Shandong Researchers Optimize Shale Oil Extraction for Green Energy Future

In the pursuit of balancing economic growth and environmental sustainability, a groundbreaking study has emerged that could reshape the future of continental shale oil reservoir exploitation. Led by CHEN Shang from the School of Economics at Shandong Normal University, the research introduces an optimization model designed to maximize both economic and environmental benefits using Carbon Dioxide Capture, Utilization, and Storage-Enhanced Oil Recovery (CCUS-EOR) technology.

Published in the journal “Petroleum Geology and Oilfield Development,” the study addresses the critical need for green transformation in the energy sector, particularly in achieving carbon peak and carbon neutrality goals. The model, built on the whole life-cycle theory, is a comprehensive framework that includes environmental and economic benefit accounting, sensitivity analysis, and optimization schemes.

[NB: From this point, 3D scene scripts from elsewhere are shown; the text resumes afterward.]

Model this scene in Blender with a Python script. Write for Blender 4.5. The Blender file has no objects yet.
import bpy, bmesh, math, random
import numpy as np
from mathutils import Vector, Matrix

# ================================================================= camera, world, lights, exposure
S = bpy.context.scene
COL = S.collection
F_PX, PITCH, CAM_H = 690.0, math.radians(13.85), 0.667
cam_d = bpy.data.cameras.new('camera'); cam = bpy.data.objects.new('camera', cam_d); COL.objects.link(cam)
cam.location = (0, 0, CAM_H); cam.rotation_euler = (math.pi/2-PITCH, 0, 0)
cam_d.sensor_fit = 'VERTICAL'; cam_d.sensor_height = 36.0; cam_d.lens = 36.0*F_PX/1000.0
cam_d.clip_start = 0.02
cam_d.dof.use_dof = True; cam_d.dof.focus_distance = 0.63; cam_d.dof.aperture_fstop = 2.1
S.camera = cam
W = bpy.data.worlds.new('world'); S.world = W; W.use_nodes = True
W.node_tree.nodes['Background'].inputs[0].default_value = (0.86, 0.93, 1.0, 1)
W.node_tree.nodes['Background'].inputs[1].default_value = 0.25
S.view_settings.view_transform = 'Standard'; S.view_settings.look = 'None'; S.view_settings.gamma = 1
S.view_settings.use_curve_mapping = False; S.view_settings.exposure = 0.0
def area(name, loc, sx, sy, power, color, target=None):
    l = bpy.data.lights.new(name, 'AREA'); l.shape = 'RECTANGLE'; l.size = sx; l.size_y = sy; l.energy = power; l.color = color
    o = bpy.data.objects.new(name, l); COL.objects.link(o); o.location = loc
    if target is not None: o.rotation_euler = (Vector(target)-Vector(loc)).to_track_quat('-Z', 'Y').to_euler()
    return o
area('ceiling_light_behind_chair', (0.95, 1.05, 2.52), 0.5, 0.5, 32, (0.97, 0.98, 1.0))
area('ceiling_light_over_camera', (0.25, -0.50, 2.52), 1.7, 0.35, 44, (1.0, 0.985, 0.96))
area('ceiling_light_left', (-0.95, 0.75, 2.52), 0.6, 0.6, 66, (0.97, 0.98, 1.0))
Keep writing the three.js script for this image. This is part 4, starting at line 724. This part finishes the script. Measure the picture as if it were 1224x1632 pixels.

“The environmental benefit accounting covers the monetization of emissions of CO2, PM, SO2, and other pollutants,” explains CHEN Shang. “This allows us to quantify the environmental impact in economic terms, providing a clearer picture of the true cost of oil extraction.”

The economic benefit accounting, on the other hand, uses the cash flow method to evaluate operational costs, offering a detailed financial perspective. Local sensitivity analysis identifies key factors for targeted optimization, ensuring that the model is both practical and adaptable to different scenarios.

One of the most compelling findings of the study is the significant improvement in environmental benefits over economic ones when using CCUS-EOR technology. In a studied oilfield, the environmental benefit per ton of shale oil was found to be -148.44 yuan, while the economic benefit was 239.56 yuan, resulting in a comprehensive benefit of 91.12 yuan.

“This research is a game-changer for the energy sector,” says CHEN Shang. “It provides a robust tool for decision-makers to evaluate the trade-offs between economic gains and environmental impacts, ultimately guiding them towards more sustainable practices.”

The study also highlights the critical factors influencing the optimization model, with oil production revenue being the most impactful, followed by material costs and hazardous waste treatment. This insight is invaluable for stakeholders looking to optimize their operations and maximize benefits.

The model’s applicability extends beyond shale oil reservoirs, with potential applications in CCUS-EOR combined with unconventional reservoirs and chemical flooding combined with low-permeability oil reservoirs. This versatility makes it a powerful tool for the energy sector, offering a pathway to greener and more economically viable extraction methods.

As the world grapples with the dual challenges of meeting energy demands and mitigating environmental impacts, this research offers a beacon of hope. By providing a clear, data-driven approach to balancing economic and environmental benefits, it paves the way for a more sustainable future in the energy sector. The insights gained from this study are not just academic; they are practical, actionable, and crucial for shaping the future of energy exploitation.